Anatoly Osmolovsky (Mosca, 1969; vive e lavora a Mosca)
“Per l’avanguardia russa degli anni dieci e venti Majakovski fu una figura eroica: quando le autorità sovietiche eressero il monumento, negli anni cinquanta, fu come se lo avessero dichiarato santo della Rivoluzione. Nella Russia criminal-liberale degli anni Novanta questo travisamento divenne palese. Osmolovsky ha riempito di nuovo significato storico lo spazio svuotato di tali commemorazioni. Per gli artisti della nuova generazione, che hanno superato la tradizione totalitaria, la memoria non attiene alla venerazione dei monumenti. Essa vive in concrete azioni sociali che puntano l’attenzione sull’amnesia del potere invariabile.” (Constantin Bokhorov, Majakovski-Osmolovsky, in Documenta 12, Kassel, 2007)
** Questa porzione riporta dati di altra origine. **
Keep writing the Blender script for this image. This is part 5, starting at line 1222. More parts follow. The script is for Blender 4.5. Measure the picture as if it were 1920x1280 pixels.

Martha Colburn (Pennsylvania, USA, 1971; vive e lavora a New York)
Martha Colburn esplora l’idea attuale di bellezza, l’ossessione per lo spettacolo, la compulsione all’autorappresentazione e all’autodistruzione con un collage di azioni dal vivo e animazioni liriche, in un film proiettato nel 2005 al Film Festival di Cannes e alla mostra Territoria (Prato e provincia), presentato nel 2006 alla Whitney Biennial di New York e nel 2001 alla rassegna Expanded Video al Maxxi di Roma. Notizie e immagini delle forze armate USA, a cui sono offerti interventi di chirurgia estetica gratuiti, sono messe a confronto dall’artista con la qualità immortale della grande pittura, montando filmati d’attualità e dipinti d’animazione con la tecnica del fotogramma documentario, in una sequenza fortemente satirica e carica di trasfigurazioni della realtà.